Innovative companies recognize that failure is an important step in the process of success. They understand that with each failure, the company moves one step closer to success. In this way, failure is given a positive value. For example, if a successful product brings in $1 billion in sales, and it takes 9 failures to achieve each success, each step in the process (including the 9 failures) can be viewed as bringing the company $100 million in additional business - a positive way to look at failure.

Look forward

Kodak invented the digital camera. It didn't commercialize this invention because it wanted to protect its film business. The Company had what I call the "FDH" syndrome. It was Fat, Dumb, and Happy with its success in film. It looked backward instead of forward. As Bill Gates is fond of saying, "Success is a lousy teacher. It seduces smart people into thinking they can't lose." To be innovative, you cannot be afraid to obsolete your own products. If you are, others will obsolete them for you. That is what happened to Kodak and many others.

Marketing Information System

The marketplace is constantly evolving and changing. To be successful, you need a system that continuously monitors the marketplace, collects feedback in real time, analyzes the feedback, reports the unvarnished truth to decision makers, and takes corrective action. What worked yesterday, may not work tomorrow, and the information about tomorrow is often available today. Companies need the right telescopes and microscopes to see what is going on and react swiftly once the information is properly analyzed and triangulated.

Passionate Pursuit of Improvement

The Lexus slogan the Passionate Pursuit of Perfection embodies the TQM (total quality management) mantra of continual improvement, or kaizen. This guiding philosophy has propelled Toyota to regaining its lead in global automotive sales in spite of self-destructive missteps and problems caused by the devastating Tsunami of 2011.

While Dell is not recognized as a product innovator, the company was very innovative in its factory processes, supply-chain management, and make-to-order e-commerce systems. Its efficiency strategies worked quite well for a number of years - giving Dell cost and quality advantages over its "IBM-PC compatible" rivals and Fortune 500 status. Dell got FDH, Michael Dell left for a while, and innovation went by the wayside. So did sales.

Necessity is not the only mother of invention

Companies such as 3M and Apple chose innovation at a point in their histories when they did not have much choice. For them, necessity was the mother of invention. 3M institutionalized their innovative ways. Time will tell if Apple will continue to innovate now that Steve Jobs has passed. The recent introduction of the Apple Watch and other products on the horizon suggest it will.

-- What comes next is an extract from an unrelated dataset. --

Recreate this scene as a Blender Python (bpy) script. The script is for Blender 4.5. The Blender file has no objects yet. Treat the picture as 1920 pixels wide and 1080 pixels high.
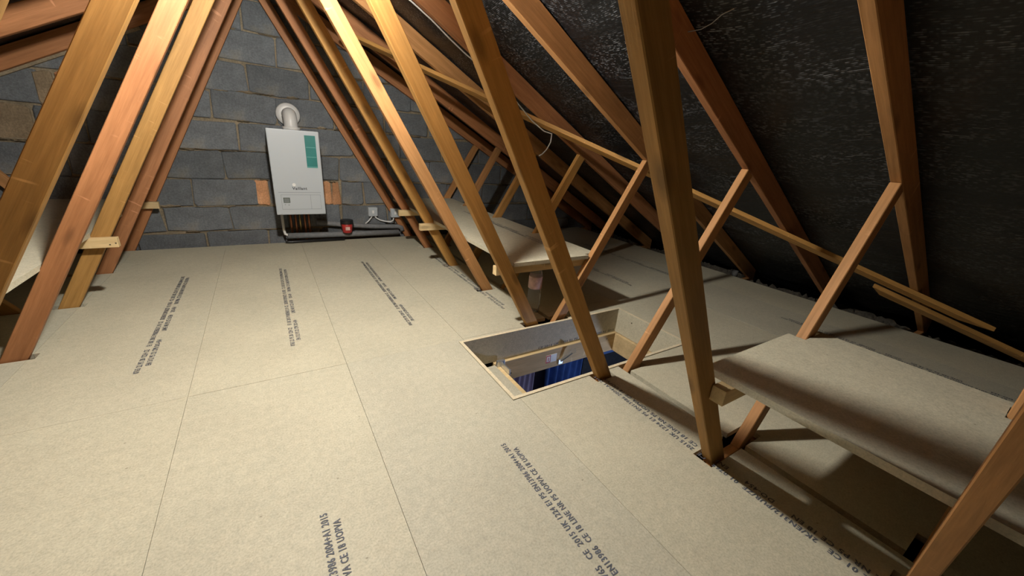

We should be most concerned about companies that are currently successful that do not have innovation ingrained in the fabric of their businesses. They are the ones that need to avoid the FDH (fat, dumb, and happy) syndrome, try new things and not rest on their laurels. They have to risk failure to continue to achieve great success. They should know that survival today requires more than treading water, and that many of the companies that were once great are now gone or on their way out largely because they stopped innovating. In fact, according to Forbes, the average lifespan of a successful S&P 500 Company was 67 years in the 1920's. Today it is 15 years. More companies need to innovate to improve these declining numbers.

Incremental innovations

The innovations do not have to be revolutionary or the exclusive domain of new or improved products. The improvements can be incremental as they are at Toyota, or they can be in business systems and processes as they were at Dell. Innovations can (and should) be in marketing as they have been at Procter & Gamble. Some may recall that the company invented the "soap opera" to sell its soap.

Innovate or risk dying

Wherever innovations come from, however they are done, and in whatever part of the business they occur, companies need to continuously innovate or risk dying and killing the future to save the past.